Images are not part of the copy; transcribe all the data exactly.
========================================================================
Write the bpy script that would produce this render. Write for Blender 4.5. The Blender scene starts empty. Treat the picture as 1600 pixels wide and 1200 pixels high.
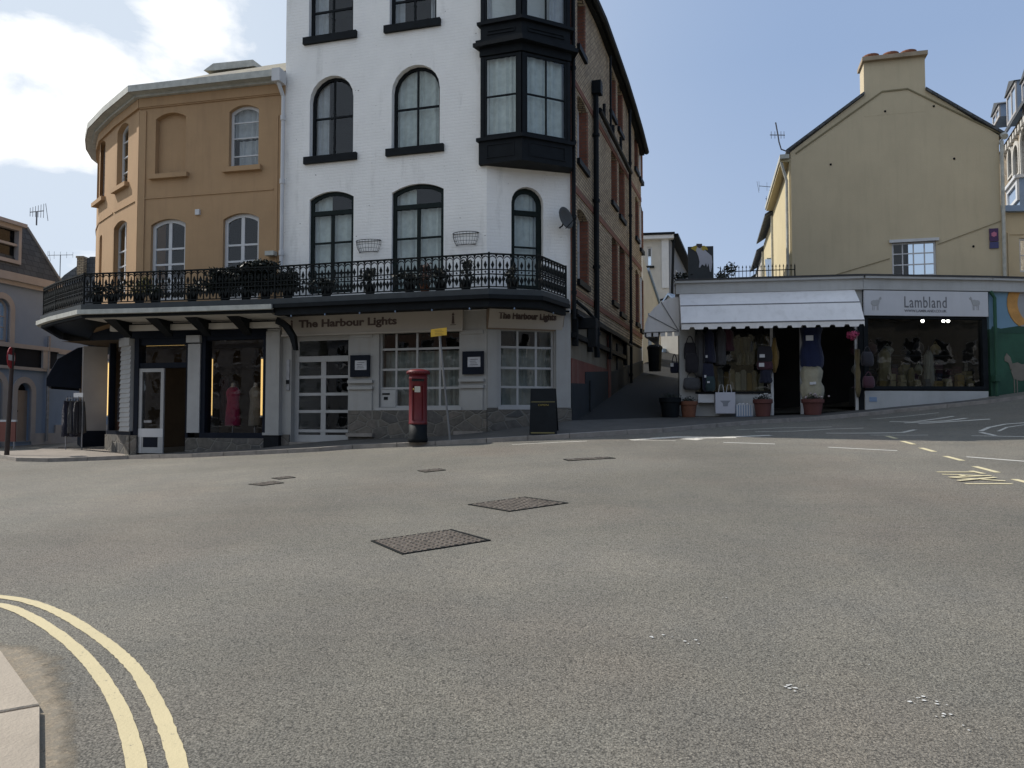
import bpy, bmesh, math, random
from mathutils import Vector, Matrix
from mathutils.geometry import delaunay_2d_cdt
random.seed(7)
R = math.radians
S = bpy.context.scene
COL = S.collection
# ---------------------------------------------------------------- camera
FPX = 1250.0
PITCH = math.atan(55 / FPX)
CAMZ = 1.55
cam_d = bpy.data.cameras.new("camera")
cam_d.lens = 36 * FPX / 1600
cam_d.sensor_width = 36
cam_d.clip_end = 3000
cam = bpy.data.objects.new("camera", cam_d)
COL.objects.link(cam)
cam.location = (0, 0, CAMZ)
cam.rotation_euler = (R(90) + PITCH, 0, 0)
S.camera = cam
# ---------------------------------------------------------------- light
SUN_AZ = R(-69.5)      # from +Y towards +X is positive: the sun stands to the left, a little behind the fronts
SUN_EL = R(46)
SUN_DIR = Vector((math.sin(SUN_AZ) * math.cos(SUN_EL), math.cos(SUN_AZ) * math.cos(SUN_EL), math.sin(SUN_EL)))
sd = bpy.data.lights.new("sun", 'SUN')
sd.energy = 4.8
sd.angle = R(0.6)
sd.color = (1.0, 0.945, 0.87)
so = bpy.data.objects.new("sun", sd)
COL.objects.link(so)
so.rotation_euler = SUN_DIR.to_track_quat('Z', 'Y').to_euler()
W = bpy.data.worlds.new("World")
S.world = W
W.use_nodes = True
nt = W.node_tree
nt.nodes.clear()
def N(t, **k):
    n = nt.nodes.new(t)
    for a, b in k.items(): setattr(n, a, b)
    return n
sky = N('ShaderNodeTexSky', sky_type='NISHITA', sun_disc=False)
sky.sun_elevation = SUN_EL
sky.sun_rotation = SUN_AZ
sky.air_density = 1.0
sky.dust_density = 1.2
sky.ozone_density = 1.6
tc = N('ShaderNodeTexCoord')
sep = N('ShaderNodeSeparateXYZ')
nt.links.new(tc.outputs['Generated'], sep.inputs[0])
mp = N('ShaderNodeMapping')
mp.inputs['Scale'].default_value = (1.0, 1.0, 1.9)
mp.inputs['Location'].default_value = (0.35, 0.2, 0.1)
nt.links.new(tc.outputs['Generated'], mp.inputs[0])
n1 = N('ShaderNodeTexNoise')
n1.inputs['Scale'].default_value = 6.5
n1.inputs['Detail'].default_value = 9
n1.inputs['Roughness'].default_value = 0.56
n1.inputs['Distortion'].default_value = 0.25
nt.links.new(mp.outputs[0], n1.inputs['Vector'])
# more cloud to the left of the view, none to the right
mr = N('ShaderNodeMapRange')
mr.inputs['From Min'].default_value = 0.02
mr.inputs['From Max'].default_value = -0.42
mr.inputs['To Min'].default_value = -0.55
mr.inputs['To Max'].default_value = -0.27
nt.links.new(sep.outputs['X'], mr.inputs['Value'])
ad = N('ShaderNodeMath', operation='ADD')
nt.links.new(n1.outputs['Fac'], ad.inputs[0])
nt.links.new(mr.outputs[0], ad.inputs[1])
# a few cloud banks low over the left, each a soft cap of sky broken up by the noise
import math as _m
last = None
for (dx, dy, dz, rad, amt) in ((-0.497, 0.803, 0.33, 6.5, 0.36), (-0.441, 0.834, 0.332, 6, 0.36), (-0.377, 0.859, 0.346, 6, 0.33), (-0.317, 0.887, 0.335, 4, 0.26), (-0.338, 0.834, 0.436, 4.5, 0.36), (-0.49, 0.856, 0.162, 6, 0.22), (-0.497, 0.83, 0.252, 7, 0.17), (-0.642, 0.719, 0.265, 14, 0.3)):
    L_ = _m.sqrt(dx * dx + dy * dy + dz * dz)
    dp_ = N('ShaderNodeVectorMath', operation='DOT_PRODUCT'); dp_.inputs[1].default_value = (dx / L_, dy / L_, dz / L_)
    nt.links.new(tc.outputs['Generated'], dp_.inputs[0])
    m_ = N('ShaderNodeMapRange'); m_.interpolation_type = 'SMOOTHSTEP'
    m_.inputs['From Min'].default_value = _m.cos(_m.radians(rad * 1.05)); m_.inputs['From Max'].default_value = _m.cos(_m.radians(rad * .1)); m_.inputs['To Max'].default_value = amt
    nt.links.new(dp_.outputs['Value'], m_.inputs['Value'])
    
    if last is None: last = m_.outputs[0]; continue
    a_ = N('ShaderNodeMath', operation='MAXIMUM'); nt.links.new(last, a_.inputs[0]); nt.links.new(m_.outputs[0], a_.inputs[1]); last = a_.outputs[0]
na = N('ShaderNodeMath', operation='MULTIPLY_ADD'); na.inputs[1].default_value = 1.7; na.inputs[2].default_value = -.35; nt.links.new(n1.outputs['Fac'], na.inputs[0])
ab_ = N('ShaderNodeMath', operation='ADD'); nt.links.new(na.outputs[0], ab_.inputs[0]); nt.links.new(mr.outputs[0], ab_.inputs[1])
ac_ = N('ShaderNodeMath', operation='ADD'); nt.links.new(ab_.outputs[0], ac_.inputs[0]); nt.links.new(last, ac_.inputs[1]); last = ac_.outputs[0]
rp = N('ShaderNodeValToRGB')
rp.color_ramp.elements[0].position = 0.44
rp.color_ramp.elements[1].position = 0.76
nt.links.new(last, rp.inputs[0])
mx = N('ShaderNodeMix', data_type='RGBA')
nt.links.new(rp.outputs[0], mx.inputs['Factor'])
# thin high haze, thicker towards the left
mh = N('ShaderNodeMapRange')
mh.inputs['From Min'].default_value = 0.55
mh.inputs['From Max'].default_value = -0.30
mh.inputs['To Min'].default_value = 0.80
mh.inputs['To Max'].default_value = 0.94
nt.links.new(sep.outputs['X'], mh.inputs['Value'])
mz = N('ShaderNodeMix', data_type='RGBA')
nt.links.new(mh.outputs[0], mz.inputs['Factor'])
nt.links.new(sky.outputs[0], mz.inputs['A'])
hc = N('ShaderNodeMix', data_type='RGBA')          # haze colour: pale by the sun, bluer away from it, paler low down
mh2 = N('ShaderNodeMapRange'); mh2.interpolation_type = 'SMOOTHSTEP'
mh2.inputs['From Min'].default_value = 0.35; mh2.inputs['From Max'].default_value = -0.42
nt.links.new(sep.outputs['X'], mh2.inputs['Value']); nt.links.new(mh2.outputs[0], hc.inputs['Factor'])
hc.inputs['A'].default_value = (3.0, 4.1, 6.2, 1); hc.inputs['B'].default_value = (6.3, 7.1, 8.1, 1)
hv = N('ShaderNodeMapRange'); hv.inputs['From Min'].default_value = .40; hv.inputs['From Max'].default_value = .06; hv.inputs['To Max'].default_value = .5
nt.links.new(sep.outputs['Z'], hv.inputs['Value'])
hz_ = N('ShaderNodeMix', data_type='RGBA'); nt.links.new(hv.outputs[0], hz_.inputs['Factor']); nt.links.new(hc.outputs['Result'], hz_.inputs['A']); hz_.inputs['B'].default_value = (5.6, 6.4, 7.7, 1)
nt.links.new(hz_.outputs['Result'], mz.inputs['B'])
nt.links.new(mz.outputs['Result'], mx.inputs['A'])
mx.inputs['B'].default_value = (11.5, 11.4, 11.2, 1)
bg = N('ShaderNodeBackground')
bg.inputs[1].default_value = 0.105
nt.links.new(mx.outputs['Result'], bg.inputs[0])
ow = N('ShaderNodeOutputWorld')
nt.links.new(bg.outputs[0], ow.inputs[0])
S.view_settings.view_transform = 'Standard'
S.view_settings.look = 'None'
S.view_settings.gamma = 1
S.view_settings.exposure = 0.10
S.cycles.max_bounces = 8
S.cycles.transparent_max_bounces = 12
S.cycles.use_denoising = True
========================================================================
= Task output =
Write the bpy script that would produce this render. Write for Blender 4.5. The Blender scene starts empty. Treat the picture as 1600 pixels wide and 1200 pixels high.
import bpy, bmesh, math, random
from mathutils import Vector, Matrix
from mathutils.geometry import delaunay_2d_cdt
random.seed(7)
R = math.radians
S = bpy.context.scene
COL = S.collection
# ---------------------------------------------------------------- camera
FPX = 1250.0
PITCH = math.atan(55 / FPX)
CAMZ = 1.55
cam_d = bpy.data.cameras.new("camera")
cam_d.lens = 36 * FPX / 1600
cam_d.sensor_width = 36
cam_d.clip_end = 3000
cam = bpy.data.objects.new("camera", cam_d)
COL.objects.link(cam)
cam.location = (0, 0, CAMZ)
cam.rotation_euler = (R(90) + PITCH, 0, 0)
S.camera = cam
# ---------------------------------------------------------------- light
SUN_AZ = R(-69.5)      # from +Y towards +X is positive: the sun stands to the left, a little behind the fronts
SUN_EL = R(46)
SUN_DIR = Vector((math.sin(SUN_AZ) * math.cos(SUN_EL), math.cos(SUN_AZ) * math.cos(SUN_EL), math.sin(SUN_EL)))
sd = bpy.data.lights.new("sun", 'SUN')
sd.energy = 4.8
sd.angle = R(0.6)
sd.color = (1.0, 0.945, 0.87)
so = bpy.data.objects.new("sun", sd)
COL.objects.link(so)
so.rotation_euler = SUN_DIR.to_track_quat('Z', 'Y').to_euler()
W = bpy.data.worlds.new("World")
S.world = W
W.use_nodes = True
nt = W.node_tree
nt.nodes.clear()
def N(t, **k):
    n = nt.nodes.new(t)
    for a, b in k.items(): setattr(n, a, b)
    return n
sky = N('ShaderNodeTexSky', sky_type='NISHITA', sun_disc=False)
sky.sun_elevation = SUN_EL
sky.sun_rotation = SUN_AZ
sky.air_density = 1.0
sky.dust_density = 1.2
sky.ozone_density = 1.6
tc = N('ShaderNodeTexCoord')
sep = N('ShaderNodeSeparateXYZ')
nt.links.new(tc.outputs['Generated'], sep.inputs[0])
mp = N('ShaderNodeMapping')
mp.inputs['Scale'].default_value = (1.0, 1.0, 1.9)
mp.inputs['Location'].default_value = (0.35, 0.2, 0.1)
nt.links.new(tc.outputs['Generated'], mp.inputs[0])
n1 = N('ShaderNodeTexNoise')
n1.inputs['Scale'].default_value = 6.5
n1.inputs['Detail'].default_value = 9
n1.inputs['Roughness'].default_value = 0.56
n1.inputs['Distortion'].default_value = 0.25
nt.links.new(mp.outputs[0], n1.inputs['Vector'])
# more cloud to the left of the view, none to the right
mr = N('ShaderNodeMapRange')
mr.inputs['From Min'].default_value = 0.02
mr.inputs['From Max'].default_value = -0.42
mr.inputs['To Min'].default_value = -0.55
mr.inputs['To Max'].default_value = -0.27
nt.links.new(sep.outputs['X'], mr.inputs['Value'])
ad = N('ShaderNodeMath', operation='ADD')
nt.links.new(n1.outputs['Fac'], ad.inputs[0])
nt.links.new(mr.outputs[0], ad.inputs[1])
# a few cloud banks low over the left, each a soft cap of sky broken up by the noise
import math as _m
last = None
for (dx, dy, dz, rad, amt) in ((-0.497, 0.803, 0.33, 6.5, 0.36), (-0.441, 0.834, 0.332, 6, 0.36), (-0.377, 0.859, 0.346, 6, 0.33), (-0.317, 0.887, 0.335, 4, 0.26), (-0.338, 0.834, 0.436, 4.5, 0.36), (-0.49, 0.856, 0.162, 6, 0.22), (-0.497, 0.83, 0.252, 7, 0.17), (-0.642, 0.719, 0.265, 14, 0.3)):
    L_ = _m.sqrt(dx * dx + dy * dy + dz * dz)
    dp_ = N('ShaderNodeVectorMath', operation='DOT_PRODUCT'); dp_.inputs[1].default_value = (dx / L_, dy / L_, dz / L_)
    nt.links.new(tc.outputs['Generated'], dp_.inputs[0])
    m_ = N('ShaderNodeMapRange'); m_.interpolation_type = 'SMOOTHSTEP'
    m_.inputs['From Min'].default_value = _m.cos(_m.radians(rad * 1.05)); m_.inputs['From Max'].default_value = _m.cos(_m.radians(rad * .1)); m_.inputs['To Max'].default_value = amt
    nt.links.new(dp_.outputs['Value'], m_.inputs['Value'])
    
    if last is None: last = m_.outputs[0]; continue
    a_ = N('ShaderNodeMath', operation='MAXIMUM'); nt.links.new(last, a_.inputs[0]); nt.links.new(m_.outputs[0], a_.inputs[1]); last = a_.outputs[0]
na = N('ShaderNodeMath', operation='MULTIPLY_ADD'); na.inputs[1].default_value = 1.7; na.inputs[2].default_value = -.35; nt.links.new(n1.outputs['Fac'], na.inputs[0])
ab_ = N('ShaderNodeMath', operation='ADD'); nt.links.new(na.outputs[0], ab_.inputs[0]); nt.links.new(mr.outputs[0], ab_.inputs[1])
ac_ = N('ShaderNodeMath', operation='ADD'); nt.links.new(ab_.outputs[0], ac_.inputs[0]); nt.links.new(last, ac_.inputs[1]); last = ac_.outputs[0]
rp = N('ShaderNodeValToRGB')
rp.color_ramp.elements[0].position = 0.44
rp.color_ramp.elements[1].position = 0.76
nt.links.new(last, rp.inputs[0])
mx = N('ShaderNodeMix', data_type='RGBA')
nt.links.new(rp.outputs[0], mx.inputs['Factor'])
# thin high haze, thicker towards the left
mh = N('ShaderNodeMapRange')
mh.inputs['From Min'].default_value = 0.55
mh.inputs['From Max'].default_value = -0.30
mh.inputs['To Min'].default_value = 0.80
mh.inputs['To Max'].default_value = 0.94
nt.links.new(sep.outputs['X'], mh.inputs['Value'])
mz = N('ShaderNodeMix', data_type='RGBA')
nt.links.new(mh.outputs[0], mz.inputs['Factor'])
nt.links.new(sky.outputs[0], mz.inputs['A'])
hc = N('ShaderNodeMix', data_type='RGBA')          # haze colour: pale by the sun, bluer away from it, paler low down
mh2 = N('ShaderNodeMapRange'); mh2.interpolation_type = 'SMOOTHSTEP'
mh2.inputs['From Min'].default_value = 0.35; mh2.inputs['From Max'].default_value = -0.42
nt.links.new(sep.outputs['X'], mh2.inputs['Value']); nt.links.new(mh2.outputs[0], hc.inputs['Factor'])
hc.inputs['A'].default_value = (3.0, 4.1, 6.2, 1); hc.inputs['B'].default_value = (6.3, 7.1, 8.1, 1)
hv = N('ShaderNodeMapRange'); hv.inputs['From Min'].default_value = .40; hv.inputs['From Max'].default_value = .06; hv.inputs['To Max'].default_value = .5
nt.links.new(sep.outputs['Z'], hv.inputs['Value'])
hz_ = N('ShaderNodeMix', data_type='RGBA'); nt.links.new(hv.outputs[0], hz_.inputs['Factor']); nt.links.new(hc.outputs['Result'], hz_.inputs['A']); hz_.inputs['B'].default_value = (5.6, 6.4, 7.7, 1)
nt.links.new(hz_.outputs['Result'], mz.inputs['B'])
nt.links.new(mz.outputs['Result'], mx.inputs['A'])
mx.inputs['B'].default_value = (11.5, 11.4, 11.2, 1)
bg = N('ShaderNodeBackground')
bg.inputs[1].default_value = 0.105
nt.links.new(mx.outputs['Result'], bg.inputs[0])
ow = N('ShaderNodeOutputWorld')
nt.links.new(bg.outputs[0], ow.inputs[0])
S.view_settings.view_transform = 'Standard'
S.view_settings.look = 'None'
S.view_settings.gamma = 1
S.view_settings.exposure = 0.10
S.cycles.max_bounces = 8
S.cycles.transparent_max_bounces = 12
S.cycles.use_denoising = True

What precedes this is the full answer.